Nie powiesz mi, że ktokolwiek miałby tyle kasy, że wywaliłby w swoje eksperymenty.

Myślisz, że mało to na świecie niezależnych od państwa miliarderów, którzy finansują różne eksperymenty?

sHadow napisał:

Największą fortune ludzie zbijają w czasach kryzysu i wojny. Wojna przynosi ogromne zyski, przynajmniej jednej ze stron. No cóż, przejęcie głupich złóż ropy naftowej to tylko "mały" zysk, ale to szczegół.

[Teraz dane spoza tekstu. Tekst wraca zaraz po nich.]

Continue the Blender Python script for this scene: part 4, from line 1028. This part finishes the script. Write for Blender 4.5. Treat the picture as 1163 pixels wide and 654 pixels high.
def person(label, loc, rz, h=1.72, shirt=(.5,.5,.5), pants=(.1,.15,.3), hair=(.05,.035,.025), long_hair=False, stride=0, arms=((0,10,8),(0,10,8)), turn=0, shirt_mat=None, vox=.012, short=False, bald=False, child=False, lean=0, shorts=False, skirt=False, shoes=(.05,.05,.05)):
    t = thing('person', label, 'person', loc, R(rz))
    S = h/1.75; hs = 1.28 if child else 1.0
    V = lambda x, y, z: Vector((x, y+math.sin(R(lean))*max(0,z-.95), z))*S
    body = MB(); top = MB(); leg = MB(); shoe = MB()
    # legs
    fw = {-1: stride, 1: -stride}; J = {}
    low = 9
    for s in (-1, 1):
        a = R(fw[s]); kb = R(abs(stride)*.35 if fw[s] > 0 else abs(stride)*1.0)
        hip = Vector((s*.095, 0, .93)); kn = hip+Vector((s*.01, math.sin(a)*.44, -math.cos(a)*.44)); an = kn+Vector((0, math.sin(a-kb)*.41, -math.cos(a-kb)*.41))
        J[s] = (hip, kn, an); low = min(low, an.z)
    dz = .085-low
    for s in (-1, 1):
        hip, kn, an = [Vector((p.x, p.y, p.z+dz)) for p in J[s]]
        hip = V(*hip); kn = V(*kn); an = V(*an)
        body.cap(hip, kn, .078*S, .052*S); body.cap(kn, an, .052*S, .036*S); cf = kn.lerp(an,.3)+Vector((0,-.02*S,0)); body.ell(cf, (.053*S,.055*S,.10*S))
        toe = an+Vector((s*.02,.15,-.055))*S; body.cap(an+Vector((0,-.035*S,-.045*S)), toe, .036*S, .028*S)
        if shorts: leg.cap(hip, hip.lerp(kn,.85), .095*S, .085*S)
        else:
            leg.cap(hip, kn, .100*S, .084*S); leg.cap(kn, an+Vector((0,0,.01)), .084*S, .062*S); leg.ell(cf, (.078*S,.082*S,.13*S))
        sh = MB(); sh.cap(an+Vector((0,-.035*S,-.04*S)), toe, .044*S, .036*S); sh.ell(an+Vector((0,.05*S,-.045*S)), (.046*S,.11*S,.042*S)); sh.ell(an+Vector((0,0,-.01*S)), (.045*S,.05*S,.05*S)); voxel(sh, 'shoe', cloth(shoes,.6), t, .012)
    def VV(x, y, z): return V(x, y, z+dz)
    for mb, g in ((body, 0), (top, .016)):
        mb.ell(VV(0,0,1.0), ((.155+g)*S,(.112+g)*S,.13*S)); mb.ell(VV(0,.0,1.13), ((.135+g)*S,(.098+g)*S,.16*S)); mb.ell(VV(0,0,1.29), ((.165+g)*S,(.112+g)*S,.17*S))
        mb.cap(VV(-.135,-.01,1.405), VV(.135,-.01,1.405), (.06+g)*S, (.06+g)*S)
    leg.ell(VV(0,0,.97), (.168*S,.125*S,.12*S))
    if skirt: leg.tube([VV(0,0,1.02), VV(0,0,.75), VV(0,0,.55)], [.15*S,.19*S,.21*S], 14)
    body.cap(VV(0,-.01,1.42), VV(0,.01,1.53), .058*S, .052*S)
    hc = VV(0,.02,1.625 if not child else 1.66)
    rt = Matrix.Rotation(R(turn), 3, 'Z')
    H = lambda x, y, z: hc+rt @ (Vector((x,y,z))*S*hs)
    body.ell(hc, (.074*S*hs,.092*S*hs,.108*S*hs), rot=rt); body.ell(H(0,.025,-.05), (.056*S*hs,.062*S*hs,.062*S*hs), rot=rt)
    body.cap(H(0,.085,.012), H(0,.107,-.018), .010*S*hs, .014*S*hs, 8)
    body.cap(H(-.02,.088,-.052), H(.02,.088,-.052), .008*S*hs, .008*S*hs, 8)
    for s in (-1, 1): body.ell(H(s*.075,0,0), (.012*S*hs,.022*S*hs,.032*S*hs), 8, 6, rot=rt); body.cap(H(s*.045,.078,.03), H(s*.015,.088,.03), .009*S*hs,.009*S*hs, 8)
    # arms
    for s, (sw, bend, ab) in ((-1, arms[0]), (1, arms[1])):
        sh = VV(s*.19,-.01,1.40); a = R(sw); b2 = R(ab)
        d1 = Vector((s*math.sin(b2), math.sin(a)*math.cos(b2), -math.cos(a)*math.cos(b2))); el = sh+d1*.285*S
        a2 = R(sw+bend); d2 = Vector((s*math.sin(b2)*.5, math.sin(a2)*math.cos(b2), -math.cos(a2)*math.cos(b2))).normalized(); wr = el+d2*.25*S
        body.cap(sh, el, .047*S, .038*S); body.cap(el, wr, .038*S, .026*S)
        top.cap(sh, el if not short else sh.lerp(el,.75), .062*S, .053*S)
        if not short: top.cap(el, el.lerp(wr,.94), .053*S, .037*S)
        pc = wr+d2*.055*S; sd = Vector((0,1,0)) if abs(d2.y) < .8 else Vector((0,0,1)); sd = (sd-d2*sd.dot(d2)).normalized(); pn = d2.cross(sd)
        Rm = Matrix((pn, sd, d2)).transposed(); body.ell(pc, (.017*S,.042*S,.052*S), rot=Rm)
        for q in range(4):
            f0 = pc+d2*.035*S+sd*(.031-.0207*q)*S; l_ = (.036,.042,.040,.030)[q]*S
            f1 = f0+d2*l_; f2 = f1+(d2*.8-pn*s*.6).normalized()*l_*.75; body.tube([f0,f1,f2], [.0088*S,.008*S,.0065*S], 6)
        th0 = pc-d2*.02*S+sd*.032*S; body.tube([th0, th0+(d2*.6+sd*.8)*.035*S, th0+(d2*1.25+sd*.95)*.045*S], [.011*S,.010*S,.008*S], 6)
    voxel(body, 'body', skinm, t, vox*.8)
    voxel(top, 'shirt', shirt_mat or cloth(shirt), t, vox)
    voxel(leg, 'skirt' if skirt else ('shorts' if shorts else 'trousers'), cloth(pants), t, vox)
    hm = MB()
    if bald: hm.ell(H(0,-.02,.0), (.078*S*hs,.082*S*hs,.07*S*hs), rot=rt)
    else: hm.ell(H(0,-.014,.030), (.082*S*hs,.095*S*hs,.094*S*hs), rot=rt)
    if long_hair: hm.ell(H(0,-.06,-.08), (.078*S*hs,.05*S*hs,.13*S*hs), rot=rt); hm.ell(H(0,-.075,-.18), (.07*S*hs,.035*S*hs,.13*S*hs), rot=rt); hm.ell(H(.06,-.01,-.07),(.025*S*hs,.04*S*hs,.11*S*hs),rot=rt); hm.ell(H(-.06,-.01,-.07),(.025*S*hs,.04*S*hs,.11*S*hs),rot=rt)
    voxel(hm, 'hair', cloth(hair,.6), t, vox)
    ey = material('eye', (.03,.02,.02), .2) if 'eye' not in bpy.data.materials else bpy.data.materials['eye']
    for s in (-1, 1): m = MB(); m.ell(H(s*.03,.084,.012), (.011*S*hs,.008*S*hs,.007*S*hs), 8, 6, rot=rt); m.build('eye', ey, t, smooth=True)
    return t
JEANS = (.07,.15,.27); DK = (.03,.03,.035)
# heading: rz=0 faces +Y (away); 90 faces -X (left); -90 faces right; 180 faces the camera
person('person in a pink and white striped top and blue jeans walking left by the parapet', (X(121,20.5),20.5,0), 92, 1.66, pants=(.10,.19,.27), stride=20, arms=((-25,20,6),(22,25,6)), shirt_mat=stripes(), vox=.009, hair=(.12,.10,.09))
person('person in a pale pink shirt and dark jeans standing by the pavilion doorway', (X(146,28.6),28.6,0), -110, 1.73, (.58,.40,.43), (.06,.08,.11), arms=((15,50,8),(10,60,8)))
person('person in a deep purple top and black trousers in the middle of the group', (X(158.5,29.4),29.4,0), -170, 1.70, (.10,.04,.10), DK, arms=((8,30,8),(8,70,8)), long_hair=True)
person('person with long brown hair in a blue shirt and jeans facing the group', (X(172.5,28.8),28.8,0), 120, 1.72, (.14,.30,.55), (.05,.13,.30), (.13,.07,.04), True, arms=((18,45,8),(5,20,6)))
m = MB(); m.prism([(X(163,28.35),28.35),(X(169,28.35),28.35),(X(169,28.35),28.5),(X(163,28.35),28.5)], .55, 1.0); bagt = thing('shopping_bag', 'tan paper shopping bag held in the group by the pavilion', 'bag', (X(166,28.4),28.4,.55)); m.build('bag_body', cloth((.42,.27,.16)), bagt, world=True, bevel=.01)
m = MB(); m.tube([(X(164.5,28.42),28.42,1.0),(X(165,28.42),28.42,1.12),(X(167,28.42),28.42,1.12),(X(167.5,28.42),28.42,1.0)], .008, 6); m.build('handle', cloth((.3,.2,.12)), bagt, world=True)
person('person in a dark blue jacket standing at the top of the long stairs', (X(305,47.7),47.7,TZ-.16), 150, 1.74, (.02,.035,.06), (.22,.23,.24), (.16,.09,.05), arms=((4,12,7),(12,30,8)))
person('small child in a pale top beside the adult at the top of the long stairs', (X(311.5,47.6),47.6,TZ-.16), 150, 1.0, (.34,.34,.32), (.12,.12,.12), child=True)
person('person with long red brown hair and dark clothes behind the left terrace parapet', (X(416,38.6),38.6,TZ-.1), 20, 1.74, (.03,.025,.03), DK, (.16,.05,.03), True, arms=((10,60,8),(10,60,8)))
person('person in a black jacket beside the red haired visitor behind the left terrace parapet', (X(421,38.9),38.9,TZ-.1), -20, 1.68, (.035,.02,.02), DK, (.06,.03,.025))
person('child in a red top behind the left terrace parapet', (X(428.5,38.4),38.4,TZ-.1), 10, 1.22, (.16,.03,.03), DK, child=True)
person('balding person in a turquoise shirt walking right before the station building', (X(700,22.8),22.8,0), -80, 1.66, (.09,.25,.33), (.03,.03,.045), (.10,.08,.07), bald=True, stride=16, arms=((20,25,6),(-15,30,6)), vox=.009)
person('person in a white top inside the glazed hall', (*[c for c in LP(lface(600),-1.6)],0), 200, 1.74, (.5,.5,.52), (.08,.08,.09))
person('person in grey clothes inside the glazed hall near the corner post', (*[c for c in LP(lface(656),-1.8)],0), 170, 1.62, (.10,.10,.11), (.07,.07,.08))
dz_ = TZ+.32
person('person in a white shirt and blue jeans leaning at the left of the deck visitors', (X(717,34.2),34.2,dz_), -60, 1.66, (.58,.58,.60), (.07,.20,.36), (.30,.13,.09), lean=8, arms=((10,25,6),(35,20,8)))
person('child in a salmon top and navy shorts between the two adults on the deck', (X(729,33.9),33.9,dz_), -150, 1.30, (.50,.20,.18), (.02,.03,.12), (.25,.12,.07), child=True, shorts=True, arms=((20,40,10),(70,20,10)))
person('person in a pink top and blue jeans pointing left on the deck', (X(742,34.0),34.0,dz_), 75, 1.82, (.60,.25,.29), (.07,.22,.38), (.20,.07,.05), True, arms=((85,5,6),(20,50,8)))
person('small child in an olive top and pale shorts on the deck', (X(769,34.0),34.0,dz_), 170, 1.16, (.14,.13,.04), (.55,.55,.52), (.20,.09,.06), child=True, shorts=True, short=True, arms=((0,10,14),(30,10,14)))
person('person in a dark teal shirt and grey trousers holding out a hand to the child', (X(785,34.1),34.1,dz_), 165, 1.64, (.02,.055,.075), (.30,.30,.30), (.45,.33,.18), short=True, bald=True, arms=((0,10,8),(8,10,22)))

Może poszczególnym ludziom wojna przynosi zyski, ale państwom na pewno nie. Weź sobie II wojnę, Niemcy były koszmarnie zniszczone, bieda, głód, syf, gospodarka legła w gruzach, Japonia miała ogromne straty w ludziach, żeby się podnieść potrzebowała pomocy USA. Po drugiej stronie mamy resztę Europy i USA, cała gospodarka europejska padła, trzeba było wszystko zacząć od nowa, kraje które brały w niej udział odnotowały zniszczenia zabudowań itp., straty w ludziach i mnóstwo wydanych pieniędzy na zbrojenia itp.

sHadow napisał:

Europa to nie jest centrum świata.

Gdyby nie Europejczycy w Ameryce i Afryce nadal tubylcy lataliby z dzidami.

sHadow napisał:

Bezpieczeństwo i pokój to nie są jedyne potrzeby ludzi

Hm, znany jest Ci amerykański psycholog A.H. Maslow? On sklasyfikował potrzeby człowieka, podzielił je na dwie klasy. I klasę potrzeb stanowią: potrzeby fizjologiczne, bezpieczeństwa, przynależności i miłości oraz potrzeba uznania. II klasa potrzeb dotyczy 'wzrostu jednostki', doskonaleniu się uwszechstronnianiu jednostki i do tej do tych potrzeb zaliczają się: potrzeba wiedzy i rozumienia oraz potrzeby estetyczne. Hm... ale nigdzie nie widzę potrzeby wojen.

sHadow napisał:

Wskaż mi dwa cytaty, które jednocześnie zaprzeczają sobie. Bo ja nie moge ich znaleźć.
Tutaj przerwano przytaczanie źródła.